What I do know is that various people will take various things from this incident. Perhaps those who view the Greek system as elitist and racist will have another exhibit in their case against it. Perhaps students will see that there is no fool-proof level of privacy in a digital age and once again, we have a fool who proved it. Perhaps social media users will understand that they are always playing with live ammunition and that consequences exist for every action taken in the public arena.

Unfortunately, few people will take away the one thing we all need to understand when it comes to our humanity and our ability to live and breathe as a nation. For every poverty-soaked redneck who sees their losses as the black man’s gains and for every person who professes love for the “history” of the Confederacy and for “fogey” who “just grew up in a different time,” we likely have at least one Harley Barber.

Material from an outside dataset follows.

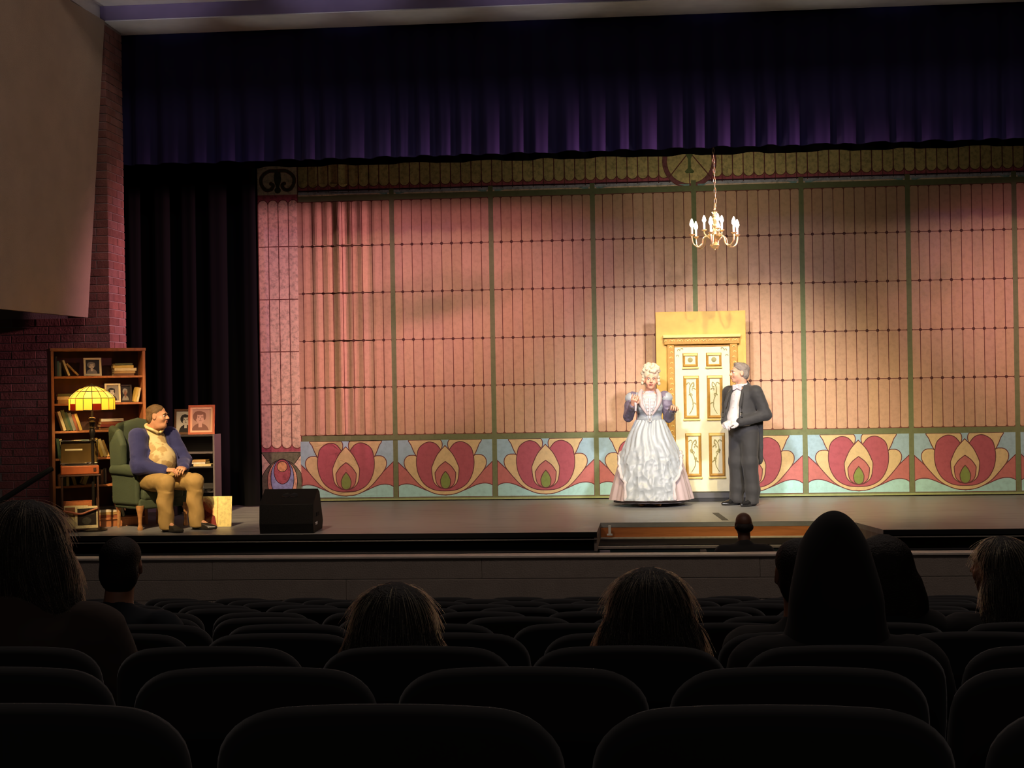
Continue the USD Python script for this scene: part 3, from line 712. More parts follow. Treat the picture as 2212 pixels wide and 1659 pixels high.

Harley Barber is 19. She is from the “union” side of the fight. She has the money to attend an out of state school and pledge a sorority. On the surface, she would lack any reason to harbor the racist resentments we can so easily ascribe to those fungible elements of time, place and deprivation listed above. And yet there she was, not “making a mistake” of using race as a costume or “failing to fully grasp” what it meant to appropriate another person’s culture, but rather defiantly displaying her racial animus.

The thing people need to understand is that there are Harley Barbers all around us, quietly lurking, politely nodding and peacefully existing. They “pretend to like black people” enough that on the surface, there’s no reason to think otherwise. They are the “least racist people” you would ever know. Until they reveal themselves with an n-bomb, a “Miss Housekeeper” comment or a general flinch of disgust about “those people.”

In each of those people, under that polite surface and those occasional dermis-level glimpses rests the heart and soul of that video: A rich, thick hatred that only lies dormant because to release it would be to their demise.